Movie Review

The Last Emperor

He was the Lord of Ten Thousand Years, the absolute monarch of China. He was born to rule a world of ancient tradition. Nothing prepared him for our world of change.
The Last Emperor Movie Poster

US Release Date: 12-18-1987

Directed by: Bernardo Bertolucci


  • John Lone
  • Puyi - Adult
  • Joan Chen
  • Wan Jung
  • Peter O'Toole
  • Reginald 'R. J.' Johnston
  • Ruocheng Ying
  • The Governor
  • Victor Wong
  • Chen Pao Shen
  • Dennis Dun
  • Big Li
  • Ryuichi Sakamoto
  • Amakasu
  • Maggie Han
  • Eastern Jewel
  • Ric Young
  • Interrogator
  • Vivian Wu
  • Wen Hsiu
  • Cary-Hiroyuki Tagawa
  • Chang
  • Jade Go
  • Ar Mo
  • Fumihiko Ikeda
  • Yoshioka
  • Richard Vuu
  • Puyi - 3 Years
  • Tsou Tijger
  • Puyi - 8 Years
  • Tao Wu
  • Puyi - 15 Years
  • Lisa Lu
  • Tzu Hsui
Reviewed on: September 27th, 2012
John Lone as Puyi, The Last Emperor.

John Lone as Puyi, The Last Emperor.

The Last Emperor is the Oscar winning Best Picture of 1987. Bernardo Bertolucci received the Oscar for Best Director as well and this acclaimed motion picture took home another seven golden statuettes at the 60th annual Academy Awards. In epic fashion it tells the true story of Puyi, the last Emperor of China.

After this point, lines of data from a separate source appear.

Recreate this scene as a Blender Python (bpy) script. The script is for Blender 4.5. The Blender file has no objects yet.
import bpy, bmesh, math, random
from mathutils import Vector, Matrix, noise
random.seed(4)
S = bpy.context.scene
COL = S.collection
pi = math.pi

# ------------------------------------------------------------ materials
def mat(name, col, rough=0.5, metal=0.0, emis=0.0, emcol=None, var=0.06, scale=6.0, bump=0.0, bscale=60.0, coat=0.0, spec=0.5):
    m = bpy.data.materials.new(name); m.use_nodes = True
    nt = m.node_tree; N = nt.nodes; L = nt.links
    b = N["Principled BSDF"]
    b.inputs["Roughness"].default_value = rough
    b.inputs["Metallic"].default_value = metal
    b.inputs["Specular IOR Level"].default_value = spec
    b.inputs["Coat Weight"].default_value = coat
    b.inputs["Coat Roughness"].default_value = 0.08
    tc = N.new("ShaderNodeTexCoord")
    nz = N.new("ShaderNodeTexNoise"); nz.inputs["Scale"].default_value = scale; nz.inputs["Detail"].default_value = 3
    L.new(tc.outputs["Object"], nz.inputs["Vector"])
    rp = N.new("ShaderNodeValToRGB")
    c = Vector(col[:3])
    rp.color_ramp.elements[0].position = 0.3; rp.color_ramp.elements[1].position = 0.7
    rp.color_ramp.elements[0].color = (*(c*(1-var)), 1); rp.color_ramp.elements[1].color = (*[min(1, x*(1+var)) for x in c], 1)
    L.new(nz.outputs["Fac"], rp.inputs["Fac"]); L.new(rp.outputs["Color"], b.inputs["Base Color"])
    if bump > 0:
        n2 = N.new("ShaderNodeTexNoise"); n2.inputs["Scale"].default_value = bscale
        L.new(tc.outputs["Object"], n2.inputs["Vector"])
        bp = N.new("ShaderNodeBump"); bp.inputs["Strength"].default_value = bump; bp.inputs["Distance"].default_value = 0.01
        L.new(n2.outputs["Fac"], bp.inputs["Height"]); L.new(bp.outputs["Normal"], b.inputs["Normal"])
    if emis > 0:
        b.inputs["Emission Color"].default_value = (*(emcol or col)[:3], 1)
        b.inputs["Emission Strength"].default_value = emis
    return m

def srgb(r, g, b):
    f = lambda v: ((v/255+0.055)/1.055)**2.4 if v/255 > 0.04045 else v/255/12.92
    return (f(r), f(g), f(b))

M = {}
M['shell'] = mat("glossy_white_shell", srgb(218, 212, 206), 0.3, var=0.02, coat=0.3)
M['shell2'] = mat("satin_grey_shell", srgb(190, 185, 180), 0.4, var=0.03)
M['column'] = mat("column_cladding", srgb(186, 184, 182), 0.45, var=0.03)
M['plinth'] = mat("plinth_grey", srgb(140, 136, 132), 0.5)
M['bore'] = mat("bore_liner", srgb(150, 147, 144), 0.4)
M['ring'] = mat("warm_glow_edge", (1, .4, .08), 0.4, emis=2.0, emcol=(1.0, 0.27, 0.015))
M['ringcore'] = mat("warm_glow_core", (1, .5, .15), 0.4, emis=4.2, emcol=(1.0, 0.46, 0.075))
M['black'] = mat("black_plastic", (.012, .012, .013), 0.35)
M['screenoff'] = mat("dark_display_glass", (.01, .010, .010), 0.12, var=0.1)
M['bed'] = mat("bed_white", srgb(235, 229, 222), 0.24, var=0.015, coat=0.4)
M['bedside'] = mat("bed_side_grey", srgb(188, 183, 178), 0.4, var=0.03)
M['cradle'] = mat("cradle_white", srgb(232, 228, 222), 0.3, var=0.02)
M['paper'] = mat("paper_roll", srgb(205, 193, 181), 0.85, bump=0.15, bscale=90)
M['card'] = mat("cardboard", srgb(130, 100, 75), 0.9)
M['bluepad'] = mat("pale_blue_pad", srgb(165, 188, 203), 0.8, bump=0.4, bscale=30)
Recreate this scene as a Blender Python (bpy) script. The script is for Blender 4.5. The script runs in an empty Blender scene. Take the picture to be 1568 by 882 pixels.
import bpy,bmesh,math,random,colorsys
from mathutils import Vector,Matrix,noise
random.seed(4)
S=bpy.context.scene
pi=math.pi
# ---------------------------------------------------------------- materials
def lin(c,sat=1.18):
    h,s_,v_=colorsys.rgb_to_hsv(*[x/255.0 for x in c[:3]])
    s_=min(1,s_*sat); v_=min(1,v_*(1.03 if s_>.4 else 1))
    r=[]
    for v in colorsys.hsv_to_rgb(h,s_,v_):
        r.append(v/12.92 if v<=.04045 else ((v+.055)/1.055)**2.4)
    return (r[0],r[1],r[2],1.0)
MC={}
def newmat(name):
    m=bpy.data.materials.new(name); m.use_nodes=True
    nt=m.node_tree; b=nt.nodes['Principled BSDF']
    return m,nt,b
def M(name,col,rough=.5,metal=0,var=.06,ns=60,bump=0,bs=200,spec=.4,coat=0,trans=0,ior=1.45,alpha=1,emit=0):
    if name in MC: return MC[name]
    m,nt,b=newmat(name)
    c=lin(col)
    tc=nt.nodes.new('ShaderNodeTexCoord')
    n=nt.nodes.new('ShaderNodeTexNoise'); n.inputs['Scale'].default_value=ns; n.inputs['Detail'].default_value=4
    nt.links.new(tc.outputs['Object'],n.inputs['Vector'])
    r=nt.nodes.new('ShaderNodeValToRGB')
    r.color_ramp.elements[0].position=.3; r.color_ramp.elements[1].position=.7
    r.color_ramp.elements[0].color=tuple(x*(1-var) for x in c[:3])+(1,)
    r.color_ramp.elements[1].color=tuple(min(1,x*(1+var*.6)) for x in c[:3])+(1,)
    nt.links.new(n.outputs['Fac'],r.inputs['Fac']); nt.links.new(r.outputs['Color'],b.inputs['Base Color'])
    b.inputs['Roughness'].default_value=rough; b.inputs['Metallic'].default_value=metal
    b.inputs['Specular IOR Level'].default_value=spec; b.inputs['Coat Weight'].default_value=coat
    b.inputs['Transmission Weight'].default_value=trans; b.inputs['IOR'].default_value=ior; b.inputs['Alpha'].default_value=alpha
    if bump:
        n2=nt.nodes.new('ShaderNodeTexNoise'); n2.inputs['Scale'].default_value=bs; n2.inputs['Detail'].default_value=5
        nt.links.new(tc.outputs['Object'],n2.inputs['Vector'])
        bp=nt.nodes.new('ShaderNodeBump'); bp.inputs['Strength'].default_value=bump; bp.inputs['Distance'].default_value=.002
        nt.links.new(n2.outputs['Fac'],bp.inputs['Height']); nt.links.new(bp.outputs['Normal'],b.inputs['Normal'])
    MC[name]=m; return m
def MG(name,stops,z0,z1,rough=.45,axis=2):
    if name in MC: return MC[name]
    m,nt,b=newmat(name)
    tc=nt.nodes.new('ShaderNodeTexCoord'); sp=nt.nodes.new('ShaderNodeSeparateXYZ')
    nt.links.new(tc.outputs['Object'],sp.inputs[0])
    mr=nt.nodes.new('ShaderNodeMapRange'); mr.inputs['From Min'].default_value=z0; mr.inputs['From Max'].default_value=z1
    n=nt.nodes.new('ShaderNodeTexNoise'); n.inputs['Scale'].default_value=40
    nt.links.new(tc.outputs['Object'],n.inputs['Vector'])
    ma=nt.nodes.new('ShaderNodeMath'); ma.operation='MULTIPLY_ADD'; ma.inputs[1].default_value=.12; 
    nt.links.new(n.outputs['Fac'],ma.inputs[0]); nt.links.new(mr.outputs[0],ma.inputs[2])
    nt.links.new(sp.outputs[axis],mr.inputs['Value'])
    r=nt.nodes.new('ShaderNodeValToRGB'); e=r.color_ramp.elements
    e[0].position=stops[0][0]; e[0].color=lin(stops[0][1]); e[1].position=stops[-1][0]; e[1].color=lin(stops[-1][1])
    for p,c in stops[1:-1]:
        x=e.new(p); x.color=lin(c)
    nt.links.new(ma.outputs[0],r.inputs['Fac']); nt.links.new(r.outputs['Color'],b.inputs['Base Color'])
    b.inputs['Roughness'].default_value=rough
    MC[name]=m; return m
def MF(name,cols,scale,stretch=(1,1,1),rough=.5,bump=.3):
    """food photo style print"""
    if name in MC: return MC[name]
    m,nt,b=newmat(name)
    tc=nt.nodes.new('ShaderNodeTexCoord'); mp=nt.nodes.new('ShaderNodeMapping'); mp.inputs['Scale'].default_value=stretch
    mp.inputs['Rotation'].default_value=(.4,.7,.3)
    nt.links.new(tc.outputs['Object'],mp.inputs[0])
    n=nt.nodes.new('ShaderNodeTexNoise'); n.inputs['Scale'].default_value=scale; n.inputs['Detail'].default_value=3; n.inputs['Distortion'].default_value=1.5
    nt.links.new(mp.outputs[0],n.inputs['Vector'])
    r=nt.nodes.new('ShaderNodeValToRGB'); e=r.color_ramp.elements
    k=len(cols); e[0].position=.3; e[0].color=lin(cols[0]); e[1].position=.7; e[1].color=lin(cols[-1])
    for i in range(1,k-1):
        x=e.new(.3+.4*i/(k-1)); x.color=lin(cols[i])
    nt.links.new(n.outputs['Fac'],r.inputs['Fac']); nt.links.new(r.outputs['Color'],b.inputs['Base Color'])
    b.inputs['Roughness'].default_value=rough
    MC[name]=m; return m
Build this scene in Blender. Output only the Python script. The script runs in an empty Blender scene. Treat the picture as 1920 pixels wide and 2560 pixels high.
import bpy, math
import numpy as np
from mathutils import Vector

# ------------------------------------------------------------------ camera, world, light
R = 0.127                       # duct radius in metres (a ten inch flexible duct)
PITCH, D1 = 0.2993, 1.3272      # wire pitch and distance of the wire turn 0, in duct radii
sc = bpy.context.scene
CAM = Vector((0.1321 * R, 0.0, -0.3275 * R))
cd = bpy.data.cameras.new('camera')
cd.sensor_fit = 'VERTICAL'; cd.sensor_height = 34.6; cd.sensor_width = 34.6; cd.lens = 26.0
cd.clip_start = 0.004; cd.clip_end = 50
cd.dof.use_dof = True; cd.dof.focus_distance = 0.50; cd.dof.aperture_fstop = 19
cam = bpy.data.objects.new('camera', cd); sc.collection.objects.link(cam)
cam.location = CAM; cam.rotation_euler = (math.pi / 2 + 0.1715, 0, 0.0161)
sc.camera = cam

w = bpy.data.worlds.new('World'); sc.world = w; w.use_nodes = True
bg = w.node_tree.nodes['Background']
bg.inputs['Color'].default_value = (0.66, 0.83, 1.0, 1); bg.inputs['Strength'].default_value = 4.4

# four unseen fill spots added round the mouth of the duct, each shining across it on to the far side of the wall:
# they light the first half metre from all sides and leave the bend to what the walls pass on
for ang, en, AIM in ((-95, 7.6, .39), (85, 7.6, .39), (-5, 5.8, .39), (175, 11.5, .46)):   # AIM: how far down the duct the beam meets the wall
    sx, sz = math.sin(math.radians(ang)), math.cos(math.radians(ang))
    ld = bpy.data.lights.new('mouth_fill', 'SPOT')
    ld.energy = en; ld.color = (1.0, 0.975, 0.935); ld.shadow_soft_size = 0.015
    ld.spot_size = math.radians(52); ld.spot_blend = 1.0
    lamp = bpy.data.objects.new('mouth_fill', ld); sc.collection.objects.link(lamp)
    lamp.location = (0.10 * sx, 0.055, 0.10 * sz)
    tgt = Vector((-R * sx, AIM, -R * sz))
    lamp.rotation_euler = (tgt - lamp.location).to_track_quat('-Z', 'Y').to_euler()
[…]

The movie opens in 1950. Puyi is now a political prisoner in The People's Republic of China having spent the last five years imprisoned by the Soviets after the fall of Japan ended WWII. Through flashbacks we see Puyi's life unfold from the time he ascended to the throne of China as a very young boy up until his imprisonment and eventually to his death in 1967 after living for many years as a forgotten peasant farmer. It is a beautifully wrought and fascinating story.

Although this movie deserved all the awards bestowed upon it I'm surprised it didn't garner a single acting nomination. John Lone gives a haunted performance as the grownup Puyi. He conveys all of the sadness of this incredibly lonely man. Peter O'Toole likewise deserved a Supporting Actor nomination for playing Puyi's English tutor.

Although surrounded by opulence Puyi grew up sequestered behind the walls of Beijing's Forbidden City and raised by eunuchs. He had no friends to play with and was never allowed to venture beyond the walls of his palace grounds/prison. The scenes of Puyi as a young boy are some of the most interesting. None of the eunuchs are allowed to say no to the Emperor who, not surprisingly, behaves like a spoiled brat.

All of the previous Emperors' surviving concubines live in The Forbidden City. Puyi has access to them all once he comes of age. To make sure they are faithful to the Emperor no other penis is allowed inside the Forbidden City after dark. Hence the eunuchs. Puyi is married to a beautiful woman and is given his very own concubine on the side. In one scene he plays a sexual game with them both under the covers in bed while explaining that he used to play this same game with the eunuchs when he was younger.

Eventually the outside world of the 20th Century disrupts the centuries long traditions of The Forbidden City and Puyi finds himself dealing with a society he doesn't really understand. He suffers the whims of fate and becomes a political prisoner.

Bertolucci was granted permission to film in the actual Forbidden City, which dates back to the early 15th Century. The look of the movie is gorgeous and authentic. It is a sweeping story filled with grandeur and a sense of history colliding with the modern world. It tells of the ending of one of the world's oldest dynasties but it unfolds as the personal tale of one man's incredible life. A powerful, informative and very moving motion picture.